§ **GOAL**: Print the lines of the data, starting with the first, up to and including the line where "dry_bush(1012, 600, 22, 16, 'rusty" appears.

--- Start of LISTING ---

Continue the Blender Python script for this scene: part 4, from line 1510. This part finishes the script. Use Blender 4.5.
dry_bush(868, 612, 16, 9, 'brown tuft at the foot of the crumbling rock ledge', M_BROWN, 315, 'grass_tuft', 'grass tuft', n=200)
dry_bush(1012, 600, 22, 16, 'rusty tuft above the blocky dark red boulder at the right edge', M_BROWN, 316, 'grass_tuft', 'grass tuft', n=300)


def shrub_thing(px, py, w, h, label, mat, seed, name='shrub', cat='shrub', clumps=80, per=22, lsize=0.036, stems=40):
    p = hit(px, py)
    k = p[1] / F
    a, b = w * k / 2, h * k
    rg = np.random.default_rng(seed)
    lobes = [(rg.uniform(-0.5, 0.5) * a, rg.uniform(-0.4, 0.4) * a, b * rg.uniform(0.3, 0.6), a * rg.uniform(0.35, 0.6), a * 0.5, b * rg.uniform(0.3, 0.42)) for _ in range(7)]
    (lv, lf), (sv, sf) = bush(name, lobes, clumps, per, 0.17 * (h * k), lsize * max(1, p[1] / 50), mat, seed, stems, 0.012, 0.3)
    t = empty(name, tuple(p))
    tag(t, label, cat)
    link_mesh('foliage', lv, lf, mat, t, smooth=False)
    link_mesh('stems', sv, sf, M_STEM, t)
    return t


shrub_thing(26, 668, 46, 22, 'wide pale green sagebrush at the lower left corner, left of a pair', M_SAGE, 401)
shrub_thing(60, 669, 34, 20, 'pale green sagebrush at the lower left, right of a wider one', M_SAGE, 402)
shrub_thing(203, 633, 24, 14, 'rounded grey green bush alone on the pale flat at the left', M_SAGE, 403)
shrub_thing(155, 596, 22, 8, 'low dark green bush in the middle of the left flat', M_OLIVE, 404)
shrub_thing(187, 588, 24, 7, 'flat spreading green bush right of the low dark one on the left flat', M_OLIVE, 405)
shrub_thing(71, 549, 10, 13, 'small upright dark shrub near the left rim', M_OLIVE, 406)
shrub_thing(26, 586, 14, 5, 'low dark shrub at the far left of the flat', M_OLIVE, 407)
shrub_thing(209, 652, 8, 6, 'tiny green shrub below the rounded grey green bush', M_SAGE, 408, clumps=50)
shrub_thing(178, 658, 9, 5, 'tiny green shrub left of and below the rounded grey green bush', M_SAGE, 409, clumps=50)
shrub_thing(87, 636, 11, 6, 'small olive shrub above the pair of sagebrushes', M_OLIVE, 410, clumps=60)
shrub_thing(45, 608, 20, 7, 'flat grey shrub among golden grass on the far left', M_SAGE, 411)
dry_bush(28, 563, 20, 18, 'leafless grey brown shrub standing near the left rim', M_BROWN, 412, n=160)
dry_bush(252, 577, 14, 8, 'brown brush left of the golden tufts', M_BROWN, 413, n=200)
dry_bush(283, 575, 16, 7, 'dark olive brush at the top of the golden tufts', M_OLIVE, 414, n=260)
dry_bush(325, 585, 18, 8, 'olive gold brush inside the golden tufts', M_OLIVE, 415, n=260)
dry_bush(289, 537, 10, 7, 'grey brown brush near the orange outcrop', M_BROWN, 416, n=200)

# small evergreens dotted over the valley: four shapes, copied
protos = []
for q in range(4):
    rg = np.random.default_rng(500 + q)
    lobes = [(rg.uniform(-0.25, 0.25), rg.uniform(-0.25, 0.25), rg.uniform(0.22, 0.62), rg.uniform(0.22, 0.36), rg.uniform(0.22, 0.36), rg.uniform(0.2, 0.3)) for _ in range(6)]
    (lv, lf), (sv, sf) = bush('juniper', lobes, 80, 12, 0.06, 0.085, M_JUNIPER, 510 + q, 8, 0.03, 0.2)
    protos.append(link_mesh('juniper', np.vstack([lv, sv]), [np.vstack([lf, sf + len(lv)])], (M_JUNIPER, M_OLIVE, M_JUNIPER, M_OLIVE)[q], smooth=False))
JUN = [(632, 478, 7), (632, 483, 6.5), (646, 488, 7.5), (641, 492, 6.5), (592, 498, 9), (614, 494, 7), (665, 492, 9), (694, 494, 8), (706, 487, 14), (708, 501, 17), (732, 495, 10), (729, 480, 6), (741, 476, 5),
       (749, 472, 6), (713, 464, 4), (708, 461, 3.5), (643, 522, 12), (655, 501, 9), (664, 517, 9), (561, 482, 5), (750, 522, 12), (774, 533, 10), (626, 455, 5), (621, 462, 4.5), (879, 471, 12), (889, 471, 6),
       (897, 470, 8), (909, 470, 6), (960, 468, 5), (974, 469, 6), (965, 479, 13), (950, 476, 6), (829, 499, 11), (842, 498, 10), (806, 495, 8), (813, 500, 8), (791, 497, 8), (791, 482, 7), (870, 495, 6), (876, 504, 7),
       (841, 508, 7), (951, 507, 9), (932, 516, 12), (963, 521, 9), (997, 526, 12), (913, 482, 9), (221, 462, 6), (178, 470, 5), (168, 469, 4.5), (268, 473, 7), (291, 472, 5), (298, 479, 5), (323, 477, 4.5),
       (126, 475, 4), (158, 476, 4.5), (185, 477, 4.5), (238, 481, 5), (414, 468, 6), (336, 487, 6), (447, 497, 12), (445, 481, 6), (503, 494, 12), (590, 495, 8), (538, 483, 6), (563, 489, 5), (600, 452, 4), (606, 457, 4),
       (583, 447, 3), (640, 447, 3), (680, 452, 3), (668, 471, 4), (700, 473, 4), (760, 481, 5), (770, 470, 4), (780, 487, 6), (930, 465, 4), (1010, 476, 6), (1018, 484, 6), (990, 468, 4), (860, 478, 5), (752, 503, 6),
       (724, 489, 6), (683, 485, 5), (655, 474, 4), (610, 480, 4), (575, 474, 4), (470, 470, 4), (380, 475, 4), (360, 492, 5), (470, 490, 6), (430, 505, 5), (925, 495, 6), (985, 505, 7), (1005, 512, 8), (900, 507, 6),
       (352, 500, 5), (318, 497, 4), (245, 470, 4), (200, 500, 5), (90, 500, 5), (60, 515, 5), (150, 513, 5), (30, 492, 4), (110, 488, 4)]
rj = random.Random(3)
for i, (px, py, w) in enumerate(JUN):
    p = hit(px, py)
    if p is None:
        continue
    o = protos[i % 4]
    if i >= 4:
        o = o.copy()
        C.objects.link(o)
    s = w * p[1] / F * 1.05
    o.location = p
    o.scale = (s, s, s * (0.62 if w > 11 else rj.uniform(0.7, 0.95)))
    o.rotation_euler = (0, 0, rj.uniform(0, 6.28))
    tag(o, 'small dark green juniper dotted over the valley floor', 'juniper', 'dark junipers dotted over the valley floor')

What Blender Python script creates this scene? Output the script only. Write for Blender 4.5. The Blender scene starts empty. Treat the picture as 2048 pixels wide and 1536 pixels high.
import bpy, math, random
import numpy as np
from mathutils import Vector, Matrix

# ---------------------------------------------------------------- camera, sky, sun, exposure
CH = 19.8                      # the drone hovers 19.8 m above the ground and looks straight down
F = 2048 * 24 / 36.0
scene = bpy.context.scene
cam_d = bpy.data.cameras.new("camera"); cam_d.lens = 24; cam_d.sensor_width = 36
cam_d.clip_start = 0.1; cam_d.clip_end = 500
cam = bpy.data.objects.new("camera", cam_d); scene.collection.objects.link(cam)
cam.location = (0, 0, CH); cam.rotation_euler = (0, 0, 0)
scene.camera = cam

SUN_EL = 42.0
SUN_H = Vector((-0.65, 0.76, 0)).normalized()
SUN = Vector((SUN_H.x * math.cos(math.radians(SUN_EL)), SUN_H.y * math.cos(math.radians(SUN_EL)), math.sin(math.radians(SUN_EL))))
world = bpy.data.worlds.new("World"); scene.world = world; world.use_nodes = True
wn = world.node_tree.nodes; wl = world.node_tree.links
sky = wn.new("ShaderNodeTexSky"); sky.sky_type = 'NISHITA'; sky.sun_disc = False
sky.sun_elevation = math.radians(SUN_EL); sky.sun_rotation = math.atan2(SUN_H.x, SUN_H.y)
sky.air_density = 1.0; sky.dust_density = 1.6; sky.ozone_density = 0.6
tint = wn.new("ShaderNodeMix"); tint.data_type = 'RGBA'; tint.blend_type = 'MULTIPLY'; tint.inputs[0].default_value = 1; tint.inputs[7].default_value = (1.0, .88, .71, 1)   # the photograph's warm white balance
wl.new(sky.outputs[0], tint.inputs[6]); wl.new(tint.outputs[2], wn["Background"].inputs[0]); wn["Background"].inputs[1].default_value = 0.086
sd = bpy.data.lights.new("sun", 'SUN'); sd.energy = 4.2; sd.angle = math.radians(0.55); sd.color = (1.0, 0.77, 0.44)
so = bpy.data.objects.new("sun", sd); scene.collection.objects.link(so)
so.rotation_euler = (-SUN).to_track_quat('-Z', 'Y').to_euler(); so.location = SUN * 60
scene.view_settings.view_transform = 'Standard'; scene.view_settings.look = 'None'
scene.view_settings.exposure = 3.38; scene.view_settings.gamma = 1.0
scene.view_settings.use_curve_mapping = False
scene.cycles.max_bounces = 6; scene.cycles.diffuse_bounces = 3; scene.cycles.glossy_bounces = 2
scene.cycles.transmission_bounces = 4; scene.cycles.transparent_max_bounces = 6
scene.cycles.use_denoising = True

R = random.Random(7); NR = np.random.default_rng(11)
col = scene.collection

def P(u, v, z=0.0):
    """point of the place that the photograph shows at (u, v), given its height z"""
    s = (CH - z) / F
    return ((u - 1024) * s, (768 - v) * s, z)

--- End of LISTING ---

§ **EXPECTED ANSWER**:
Continue the Blender Python script for this scene: part 4, from line 1510. This part finishes the script. Use Blender 4.5.
dry_bush(868, 612, 16, 9, 'brown tuft at the foot of the crumbling rock ledge', M_BROWN, 315, 'grass_tuft', 'grass tuft', n=200)
dry_bush(1012, 600, 22, 16, 'rusty tuft above the blocky dark red boulder at the right edge', M_BROWN, 316, 'grass_tuft', 'grass tuft', n=300)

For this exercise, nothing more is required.